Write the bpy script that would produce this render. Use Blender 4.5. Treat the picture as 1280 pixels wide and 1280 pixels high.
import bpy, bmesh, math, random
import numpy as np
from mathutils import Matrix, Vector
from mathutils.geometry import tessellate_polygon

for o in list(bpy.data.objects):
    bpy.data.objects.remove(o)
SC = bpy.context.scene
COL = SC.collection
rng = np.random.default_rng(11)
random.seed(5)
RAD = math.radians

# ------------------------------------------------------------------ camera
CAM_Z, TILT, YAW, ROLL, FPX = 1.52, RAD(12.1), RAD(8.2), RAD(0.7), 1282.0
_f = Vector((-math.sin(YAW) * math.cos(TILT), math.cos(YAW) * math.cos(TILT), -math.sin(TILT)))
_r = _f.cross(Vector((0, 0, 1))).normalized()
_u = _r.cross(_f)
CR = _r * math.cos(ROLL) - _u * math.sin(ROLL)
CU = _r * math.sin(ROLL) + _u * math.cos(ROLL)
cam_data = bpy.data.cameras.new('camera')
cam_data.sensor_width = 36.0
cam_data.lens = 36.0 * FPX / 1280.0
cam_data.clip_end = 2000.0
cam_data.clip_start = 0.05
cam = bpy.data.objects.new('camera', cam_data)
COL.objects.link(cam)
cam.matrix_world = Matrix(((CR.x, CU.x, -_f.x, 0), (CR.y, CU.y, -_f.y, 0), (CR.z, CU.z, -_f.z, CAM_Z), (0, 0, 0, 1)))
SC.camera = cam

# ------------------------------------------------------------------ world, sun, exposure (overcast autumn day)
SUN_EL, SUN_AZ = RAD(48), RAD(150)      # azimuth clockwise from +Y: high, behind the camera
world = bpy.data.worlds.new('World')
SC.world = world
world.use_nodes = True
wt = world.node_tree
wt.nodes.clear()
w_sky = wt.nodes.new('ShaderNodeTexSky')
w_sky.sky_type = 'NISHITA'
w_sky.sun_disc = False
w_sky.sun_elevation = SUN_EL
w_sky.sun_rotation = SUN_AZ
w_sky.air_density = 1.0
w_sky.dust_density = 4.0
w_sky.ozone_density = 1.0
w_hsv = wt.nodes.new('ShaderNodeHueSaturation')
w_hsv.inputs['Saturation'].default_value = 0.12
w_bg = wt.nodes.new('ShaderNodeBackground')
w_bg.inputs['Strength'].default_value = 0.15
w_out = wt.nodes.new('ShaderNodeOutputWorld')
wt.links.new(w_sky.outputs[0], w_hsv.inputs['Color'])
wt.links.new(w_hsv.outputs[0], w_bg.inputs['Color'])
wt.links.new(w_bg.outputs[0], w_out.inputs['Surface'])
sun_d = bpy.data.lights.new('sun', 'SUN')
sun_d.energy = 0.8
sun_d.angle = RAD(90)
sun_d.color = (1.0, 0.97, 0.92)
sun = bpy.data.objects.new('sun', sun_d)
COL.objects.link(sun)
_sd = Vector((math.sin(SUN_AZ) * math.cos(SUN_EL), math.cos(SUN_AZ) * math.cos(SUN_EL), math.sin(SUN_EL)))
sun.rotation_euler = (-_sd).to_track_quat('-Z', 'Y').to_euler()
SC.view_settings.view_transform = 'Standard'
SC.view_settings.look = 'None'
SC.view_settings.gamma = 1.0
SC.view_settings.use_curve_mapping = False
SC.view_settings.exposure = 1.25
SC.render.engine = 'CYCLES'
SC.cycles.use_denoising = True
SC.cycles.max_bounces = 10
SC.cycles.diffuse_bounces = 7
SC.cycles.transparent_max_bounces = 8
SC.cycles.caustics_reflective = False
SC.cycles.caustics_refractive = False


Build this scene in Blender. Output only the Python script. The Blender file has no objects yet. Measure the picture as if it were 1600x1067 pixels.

### SET EXERCISE
Starting at the first line of the records above, please copy each line exactly until you reach the line containing "SC.camera = cam". Include that line and stop there.

### RESULT FOR THIS EXERCISE
Write the bpy script that would produce this render. Use Blender 4.5. Treat the picture as 1280 pixels wide and 1280 pixels high.
import bpy, bmesh, math, random
import numpy as np
from mathutils import Matrix, Vector
from mathutils.geometry import tessellate_polygon

for o in list(bpy.data.objects):
    bpy.data.objects.remove(o)
SC = bpy.context.scene
COL = SC.collection
rng = np.random.default_rng(11)
random.seed(5)
RAD = math.radians

# ------------------------------------------------------------------ camera
CAM_Z, TILT, YAW, ROLL, FPX = 1.52, RAD(12.1), RAD(8.2), RAD(0.7), 1282.0
_f = Vector((-math.sin(YAW) * math.cos(TILT), math.cos(YAW) * math.cos(TILT), -math.sin(TILT)))
_r = _f.cross(Vector((0, 0, 1))).normalized()
_u = _r.cross(_f)
CR = _r * math.cos(ROLL) - _u * math.sin(ROLL)
CU = _r * math.sin(ROLL) + _u * math.cos(ROLL)
cam_data = bpy.data.cameras.new('camera')
cam_data.sensor_width = 36.0
cam_data.lens = 36.0 * FPX / 1280.0
cam_data.clip_end = 2000.0
cam_data.clip_start = 0.05
cam = bpy.data.objects.new('camera', cam_data)
COL.objects.link(cam)
cam.matrix_world = Matrix(((CR.x, CU.x, -_f.x, 0), (CR.y, CU.y, -_f.y, 0), (CR.z, CU.z, -_f.z, CAM_Z), (0, 0, 0, 1)))
SC.camera = cam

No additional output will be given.